The good news for homebuyers is that down payment assistance is still available, with many program providers offering online and virtual support/education. With an average benefit of $13,000, these programs can help make the difference in achieving homeownership when competition is fierce.
Many prospective buyers are unaware of the scope of these resources or don’t think they’ll qualify. Our goal is to dispel several of the most common myths surrounding these programs:
- Myth #1 – They’re only for first time buyers: Over a third of the programs don’t have a first-time homebuyer requirement. Further, previous homeowners who haven’t owned a home for at least 3 years can qualify as first-time buyers.
- Myth #2 – A 20% down payment is always better: Many of the programs offer a variety of down payment options which can keep prospective borrowers from draining their savings accounts, thus giving them more liquidity to handle the many unexpected costs that come with home ownership. In fact, a study by JP Morgan Chase showed that borrowers with at least 3 mortgage payment equivalents of liquidity had lower default rates than those who had more equity, but less liquidity.

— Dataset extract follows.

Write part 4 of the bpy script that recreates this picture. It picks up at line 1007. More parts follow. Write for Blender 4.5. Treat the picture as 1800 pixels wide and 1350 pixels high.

- Myth #3 – Buyers using down payment programs are considered less appealing: Industry professionals well-versed in these programs say that it can be just the opposite, since several of these programs cover closing costs – fees that prospective buyers often asks sellers to cover. Also, since nearly all down payment programs require homebuyer education, these buyers are more knowledgeable about the process and expenses surrounding homeownership.